↓↓↓

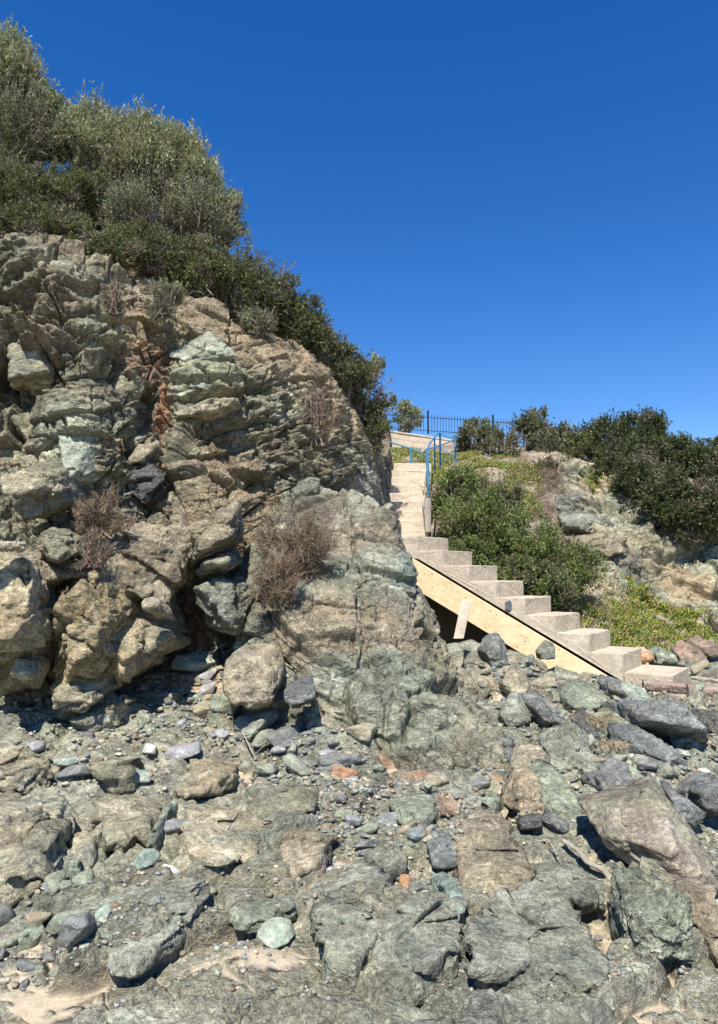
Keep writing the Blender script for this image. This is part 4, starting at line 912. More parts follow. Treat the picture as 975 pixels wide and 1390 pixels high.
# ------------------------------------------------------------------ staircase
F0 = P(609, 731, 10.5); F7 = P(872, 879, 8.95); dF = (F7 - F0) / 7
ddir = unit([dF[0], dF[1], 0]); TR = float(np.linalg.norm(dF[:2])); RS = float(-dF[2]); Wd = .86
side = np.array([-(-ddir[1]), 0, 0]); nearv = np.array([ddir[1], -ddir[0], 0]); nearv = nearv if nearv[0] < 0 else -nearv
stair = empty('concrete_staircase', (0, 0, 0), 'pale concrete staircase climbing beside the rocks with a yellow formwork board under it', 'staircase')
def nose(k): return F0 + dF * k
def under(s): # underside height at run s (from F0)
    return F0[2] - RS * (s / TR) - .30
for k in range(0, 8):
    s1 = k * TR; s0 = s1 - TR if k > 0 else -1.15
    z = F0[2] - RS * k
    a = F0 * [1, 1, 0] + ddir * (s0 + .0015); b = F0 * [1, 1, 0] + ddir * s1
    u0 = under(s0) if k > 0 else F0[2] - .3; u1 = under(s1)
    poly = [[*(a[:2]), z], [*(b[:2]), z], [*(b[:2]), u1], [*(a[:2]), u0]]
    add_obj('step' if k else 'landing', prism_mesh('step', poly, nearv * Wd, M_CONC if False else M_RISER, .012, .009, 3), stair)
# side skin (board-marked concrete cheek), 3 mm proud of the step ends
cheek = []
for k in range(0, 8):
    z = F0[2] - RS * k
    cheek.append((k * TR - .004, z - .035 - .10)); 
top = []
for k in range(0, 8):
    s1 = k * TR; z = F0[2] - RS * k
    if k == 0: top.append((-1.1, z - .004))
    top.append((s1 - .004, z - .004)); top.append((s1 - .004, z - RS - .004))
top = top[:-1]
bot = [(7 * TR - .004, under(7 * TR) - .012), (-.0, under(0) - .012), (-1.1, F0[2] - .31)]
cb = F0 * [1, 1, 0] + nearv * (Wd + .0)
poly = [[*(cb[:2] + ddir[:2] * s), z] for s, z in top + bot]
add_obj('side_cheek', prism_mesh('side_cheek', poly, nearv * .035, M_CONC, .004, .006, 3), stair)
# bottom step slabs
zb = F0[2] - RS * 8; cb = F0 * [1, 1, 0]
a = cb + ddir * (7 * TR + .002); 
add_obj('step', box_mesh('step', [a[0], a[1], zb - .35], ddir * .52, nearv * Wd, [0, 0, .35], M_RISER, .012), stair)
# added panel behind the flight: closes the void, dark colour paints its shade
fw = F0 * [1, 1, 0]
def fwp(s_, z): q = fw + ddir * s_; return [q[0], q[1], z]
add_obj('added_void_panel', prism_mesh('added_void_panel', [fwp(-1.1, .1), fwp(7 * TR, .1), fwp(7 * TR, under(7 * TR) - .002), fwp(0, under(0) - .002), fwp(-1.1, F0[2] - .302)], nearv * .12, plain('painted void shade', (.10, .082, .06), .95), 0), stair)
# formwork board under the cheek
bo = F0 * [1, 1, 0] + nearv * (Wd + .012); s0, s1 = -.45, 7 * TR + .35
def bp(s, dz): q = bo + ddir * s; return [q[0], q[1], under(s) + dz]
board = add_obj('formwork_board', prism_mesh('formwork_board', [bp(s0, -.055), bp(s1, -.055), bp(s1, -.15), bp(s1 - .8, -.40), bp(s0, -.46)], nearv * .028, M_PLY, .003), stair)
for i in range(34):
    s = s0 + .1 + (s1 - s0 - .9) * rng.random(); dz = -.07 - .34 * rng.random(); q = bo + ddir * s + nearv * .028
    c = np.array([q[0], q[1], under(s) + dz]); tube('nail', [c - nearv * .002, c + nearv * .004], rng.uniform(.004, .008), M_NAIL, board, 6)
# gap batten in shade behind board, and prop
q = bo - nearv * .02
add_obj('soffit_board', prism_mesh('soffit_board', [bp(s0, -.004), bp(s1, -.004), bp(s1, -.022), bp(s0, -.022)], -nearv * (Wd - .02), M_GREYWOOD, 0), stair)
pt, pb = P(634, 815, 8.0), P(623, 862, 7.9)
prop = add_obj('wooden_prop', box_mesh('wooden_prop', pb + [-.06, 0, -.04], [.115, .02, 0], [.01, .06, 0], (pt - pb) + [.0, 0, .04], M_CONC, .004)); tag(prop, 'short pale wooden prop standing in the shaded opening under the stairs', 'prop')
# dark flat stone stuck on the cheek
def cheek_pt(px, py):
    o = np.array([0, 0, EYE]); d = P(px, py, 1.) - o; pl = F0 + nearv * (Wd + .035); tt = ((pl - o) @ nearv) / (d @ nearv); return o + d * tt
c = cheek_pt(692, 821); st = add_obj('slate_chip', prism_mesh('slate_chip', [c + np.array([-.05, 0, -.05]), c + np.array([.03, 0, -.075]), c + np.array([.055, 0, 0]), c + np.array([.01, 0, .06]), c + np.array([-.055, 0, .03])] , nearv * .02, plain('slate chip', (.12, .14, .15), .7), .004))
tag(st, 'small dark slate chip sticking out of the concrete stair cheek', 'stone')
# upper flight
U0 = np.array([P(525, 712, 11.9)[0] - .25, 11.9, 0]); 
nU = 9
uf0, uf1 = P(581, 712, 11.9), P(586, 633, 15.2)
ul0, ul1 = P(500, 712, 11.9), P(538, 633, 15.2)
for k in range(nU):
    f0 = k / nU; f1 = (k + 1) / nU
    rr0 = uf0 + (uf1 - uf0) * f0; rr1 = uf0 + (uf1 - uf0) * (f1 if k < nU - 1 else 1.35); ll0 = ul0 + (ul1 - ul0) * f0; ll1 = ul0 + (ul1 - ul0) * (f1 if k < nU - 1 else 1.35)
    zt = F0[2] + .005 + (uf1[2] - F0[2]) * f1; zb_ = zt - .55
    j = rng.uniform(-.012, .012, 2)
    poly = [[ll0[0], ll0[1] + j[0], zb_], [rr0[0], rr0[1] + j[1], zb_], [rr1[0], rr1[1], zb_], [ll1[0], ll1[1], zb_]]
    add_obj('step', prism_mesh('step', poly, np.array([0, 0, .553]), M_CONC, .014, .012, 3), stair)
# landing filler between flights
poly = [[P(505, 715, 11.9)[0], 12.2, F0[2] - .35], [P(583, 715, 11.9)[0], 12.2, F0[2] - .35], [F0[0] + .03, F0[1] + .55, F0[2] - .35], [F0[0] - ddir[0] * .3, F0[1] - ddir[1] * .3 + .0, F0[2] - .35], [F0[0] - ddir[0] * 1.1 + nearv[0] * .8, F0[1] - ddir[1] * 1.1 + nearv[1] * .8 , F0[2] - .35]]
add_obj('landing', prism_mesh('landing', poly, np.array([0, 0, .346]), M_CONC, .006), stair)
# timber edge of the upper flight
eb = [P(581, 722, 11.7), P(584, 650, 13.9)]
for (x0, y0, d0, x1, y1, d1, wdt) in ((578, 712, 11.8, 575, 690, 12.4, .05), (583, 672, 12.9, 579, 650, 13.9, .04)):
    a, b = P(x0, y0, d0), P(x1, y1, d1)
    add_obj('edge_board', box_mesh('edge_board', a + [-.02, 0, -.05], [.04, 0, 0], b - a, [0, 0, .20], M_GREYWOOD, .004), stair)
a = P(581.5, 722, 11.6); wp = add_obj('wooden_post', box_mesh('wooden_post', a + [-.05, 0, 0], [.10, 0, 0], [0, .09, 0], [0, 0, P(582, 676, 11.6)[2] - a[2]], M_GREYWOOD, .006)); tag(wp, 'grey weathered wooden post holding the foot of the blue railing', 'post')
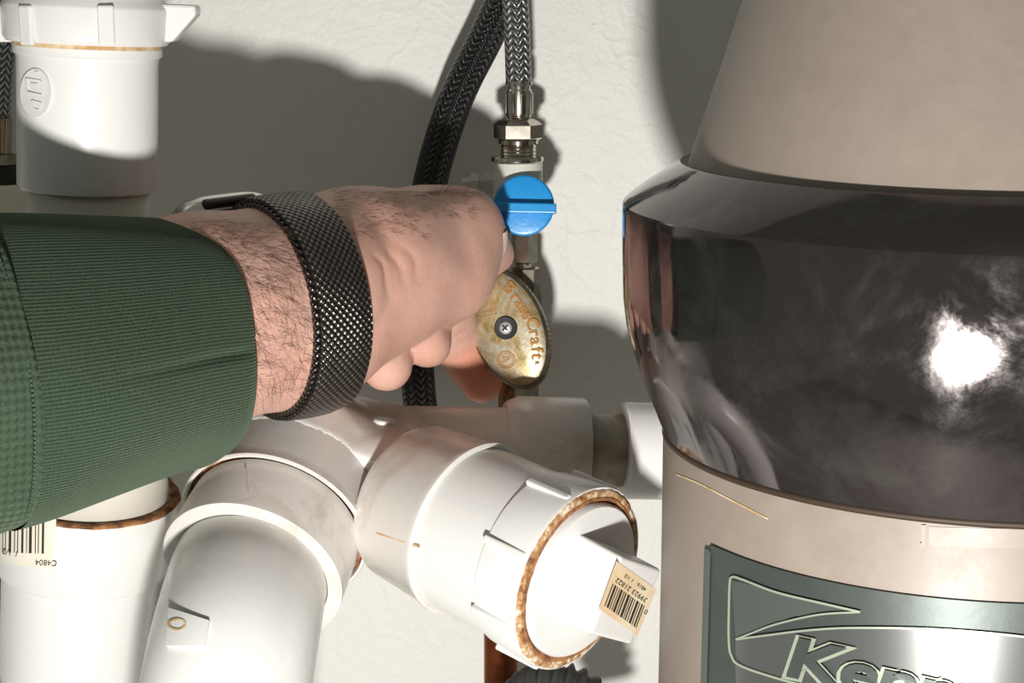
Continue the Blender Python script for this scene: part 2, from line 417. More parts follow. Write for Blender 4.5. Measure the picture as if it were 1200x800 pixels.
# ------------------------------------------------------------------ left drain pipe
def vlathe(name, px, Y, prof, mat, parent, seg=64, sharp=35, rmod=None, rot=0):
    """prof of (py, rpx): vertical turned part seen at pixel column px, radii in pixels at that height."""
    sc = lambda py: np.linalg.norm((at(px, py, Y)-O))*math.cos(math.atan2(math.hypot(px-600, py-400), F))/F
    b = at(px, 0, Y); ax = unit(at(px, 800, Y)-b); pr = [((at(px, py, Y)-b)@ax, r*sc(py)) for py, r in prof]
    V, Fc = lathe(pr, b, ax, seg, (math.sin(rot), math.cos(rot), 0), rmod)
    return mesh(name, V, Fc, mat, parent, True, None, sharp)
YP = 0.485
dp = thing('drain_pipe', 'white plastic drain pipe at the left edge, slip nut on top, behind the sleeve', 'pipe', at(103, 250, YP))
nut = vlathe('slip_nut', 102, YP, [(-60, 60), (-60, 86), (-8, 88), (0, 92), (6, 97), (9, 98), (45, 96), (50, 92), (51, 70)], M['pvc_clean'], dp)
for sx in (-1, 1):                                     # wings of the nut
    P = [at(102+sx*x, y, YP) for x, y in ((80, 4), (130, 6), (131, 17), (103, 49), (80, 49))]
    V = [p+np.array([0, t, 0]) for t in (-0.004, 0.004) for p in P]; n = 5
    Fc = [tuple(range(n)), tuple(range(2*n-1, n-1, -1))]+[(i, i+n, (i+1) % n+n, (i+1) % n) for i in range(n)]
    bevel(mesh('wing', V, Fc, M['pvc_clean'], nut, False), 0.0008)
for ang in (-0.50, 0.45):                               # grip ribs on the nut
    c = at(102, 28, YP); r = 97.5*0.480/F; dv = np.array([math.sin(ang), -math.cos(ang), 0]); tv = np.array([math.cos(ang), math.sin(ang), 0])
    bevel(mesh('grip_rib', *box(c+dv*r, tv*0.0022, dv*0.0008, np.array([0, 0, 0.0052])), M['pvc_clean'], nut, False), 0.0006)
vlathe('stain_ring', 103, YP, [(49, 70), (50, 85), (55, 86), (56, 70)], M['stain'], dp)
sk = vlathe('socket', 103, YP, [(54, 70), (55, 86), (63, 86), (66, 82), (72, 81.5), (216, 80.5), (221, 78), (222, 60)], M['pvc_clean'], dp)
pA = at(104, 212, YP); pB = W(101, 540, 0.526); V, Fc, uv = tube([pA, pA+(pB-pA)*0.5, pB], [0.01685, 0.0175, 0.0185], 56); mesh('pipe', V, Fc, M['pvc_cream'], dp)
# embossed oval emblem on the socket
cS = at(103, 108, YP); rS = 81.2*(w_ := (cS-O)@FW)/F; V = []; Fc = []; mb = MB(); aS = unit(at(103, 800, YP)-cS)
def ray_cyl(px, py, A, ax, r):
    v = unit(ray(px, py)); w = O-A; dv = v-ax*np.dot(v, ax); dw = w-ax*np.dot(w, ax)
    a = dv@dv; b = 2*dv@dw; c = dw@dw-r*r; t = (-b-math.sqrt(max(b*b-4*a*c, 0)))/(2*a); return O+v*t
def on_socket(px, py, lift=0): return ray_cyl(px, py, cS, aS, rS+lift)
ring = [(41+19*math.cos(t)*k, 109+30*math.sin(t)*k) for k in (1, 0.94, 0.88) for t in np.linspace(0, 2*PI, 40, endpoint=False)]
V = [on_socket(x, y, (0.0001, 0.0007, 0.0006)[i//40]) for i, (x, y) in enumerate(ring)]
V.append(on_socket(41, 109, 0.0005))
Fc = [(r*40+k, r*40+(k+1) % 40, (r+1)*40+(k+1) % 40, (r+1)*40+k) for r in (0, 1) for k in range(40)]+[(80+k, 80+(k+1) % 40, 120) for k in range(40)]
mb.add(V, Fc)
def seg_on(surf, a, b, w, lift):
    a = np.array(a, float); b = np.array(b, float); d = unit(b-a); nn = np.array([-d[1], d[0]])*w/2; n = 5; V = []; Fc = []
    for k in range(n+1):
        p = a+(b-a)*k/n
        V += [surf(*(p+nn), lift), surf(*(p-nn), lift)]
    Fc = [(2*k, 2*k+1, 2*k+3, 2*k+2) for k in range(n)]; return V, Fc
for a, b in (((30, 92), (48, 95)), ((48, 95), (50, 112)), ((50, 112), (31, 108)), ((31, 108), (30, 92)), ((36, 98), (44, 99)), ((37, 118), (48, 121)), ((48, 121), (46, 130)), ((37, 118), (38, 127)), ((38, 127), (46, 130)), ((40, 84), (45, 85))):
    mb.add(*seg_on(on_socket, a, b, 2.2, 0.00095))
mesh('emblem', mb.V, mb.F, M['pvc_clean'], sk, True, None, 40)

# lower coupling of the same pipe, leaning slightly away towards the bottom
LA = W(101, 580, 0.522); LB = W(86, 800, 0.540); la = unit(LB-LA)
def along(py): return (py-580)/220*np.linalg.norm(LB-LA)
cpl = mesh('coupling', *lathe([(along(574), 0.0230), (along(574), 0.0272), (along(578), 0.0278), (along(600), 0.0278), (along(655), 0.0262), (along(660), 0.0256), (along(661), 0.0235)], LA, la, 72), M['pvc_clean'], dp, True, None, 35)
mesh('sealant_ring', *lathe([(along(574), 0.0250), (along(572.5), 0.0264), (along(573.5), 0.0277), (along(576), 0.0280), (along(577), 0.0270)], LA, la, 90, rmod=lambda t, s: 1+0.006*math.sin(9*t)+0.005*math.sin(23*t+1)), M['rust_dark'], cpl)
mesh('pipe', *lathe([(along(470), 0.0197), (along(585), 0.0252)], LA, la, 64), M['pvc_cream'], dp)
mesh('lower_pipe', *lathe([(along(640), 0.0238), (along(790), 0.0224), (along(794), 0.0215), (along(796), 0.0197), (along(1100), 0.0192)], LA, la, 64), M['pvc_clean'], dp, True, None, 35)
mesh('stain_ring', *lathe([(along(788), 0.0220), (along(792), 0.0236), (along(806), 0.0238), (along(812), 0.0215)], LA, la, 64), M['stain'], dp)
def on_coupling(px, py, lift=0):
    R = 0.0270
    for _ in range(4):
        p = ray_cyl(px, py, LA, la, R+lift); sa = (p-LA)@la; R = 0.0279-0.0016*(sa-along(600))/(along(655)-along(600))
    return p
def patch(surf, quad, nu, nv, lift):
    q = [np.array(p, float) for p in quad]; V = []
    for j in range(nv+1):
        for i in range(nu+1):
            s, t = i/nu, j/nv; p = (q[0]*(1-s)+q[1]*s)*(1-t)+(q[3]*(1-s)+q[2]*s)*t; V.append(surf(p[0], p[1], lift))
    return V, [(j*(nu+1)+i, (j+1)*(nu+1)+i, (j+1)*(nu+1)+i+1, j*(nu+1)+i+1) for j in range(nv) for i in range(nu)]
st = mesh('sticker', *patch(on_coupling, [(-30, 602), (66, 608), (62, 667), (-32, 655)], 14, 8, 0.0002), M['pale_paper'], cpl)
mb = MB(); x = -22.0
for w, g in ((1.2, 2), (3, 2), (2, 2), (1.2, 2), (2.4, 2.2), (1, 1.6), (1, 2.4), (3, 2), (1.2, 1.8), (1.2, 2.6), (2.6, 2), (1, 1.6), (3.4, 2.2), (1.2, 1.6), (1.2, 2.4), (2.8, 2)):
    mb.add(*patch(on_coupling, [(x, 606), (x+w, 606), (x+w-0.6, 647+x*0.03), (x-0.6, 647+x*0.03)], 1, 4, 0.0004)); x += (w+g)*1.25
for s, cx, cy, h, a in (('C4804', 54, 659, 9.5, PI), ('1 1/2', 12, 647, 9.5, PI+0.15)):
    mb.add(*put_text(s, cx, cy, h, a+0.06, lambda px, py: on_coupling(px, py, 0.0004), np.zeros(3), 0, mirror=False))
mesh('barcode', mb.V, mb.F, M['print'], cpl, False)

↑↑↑

→ Directive
Go through the records and copy each line with "from" in it.

→ Correct answer
def under(s): # underside height at run s (from F0)
Continue the Blender Python script for this scene: part 2, from line 417. More parts follow. Write for Blender 4.5. Measure the picture as if it were 1200x800 pixels.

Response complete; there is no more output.